The breakthrough came with “Ulysses,” which opens the album and is the first single. The song began as a Kapra-nos melody, which he hastily titled “Ulysses” because he happened to glance at a copy of James Joyce’s masterpiece on his bookshelf. (“If I had a song idea right now, I’d call it’Paper Cup,'” he explains, looking at the paper cup in front of him.) But something about the impromptu title inspired Kapranos to flesh out the song. “Not the Joyce thing but the Greek story,” he says. Instead of losing his geographical bearings, as Ulysses does in Homer’s text, the protagonist in Franz’s version loses himself in a haze of weed.
“It’s about cannabis,” Kapranos says, addressing the song’s central lyric, “C’mon, let’s get high.” The result — which features a jarring dub-reggae groove, and verses and choruses written in different keys — is an unlikely pop gem. Kapranos avoids discussing any direct inspiration he may have taken from drugs (“My mother might read this”), but it’s pretty clear that behind the doors of the former rehab facility, his band wasn’t just conducting musical experiments. “Occasionally it’s fun for writing and certain things in the studio,” he says, without specifying his poison. “It’s good to have that influence on your music.”
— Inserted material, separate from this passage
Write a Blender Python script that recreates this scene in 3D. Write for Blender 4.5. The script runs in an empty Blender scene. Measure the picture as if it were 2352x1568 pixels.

The rehearsal space has three floors, and Tonight co-producer Dan Carey, who’s worked with Hot Chip and Lily Allen, encouraged the band to use each of them for the unique acoustics. “Recording in the cellar was the most fun,” Kapranos says of the echo-heavy space, which worked perfectly for Tonight‘s heavier sounds, like the punk-feedback blast of “What She Came For.”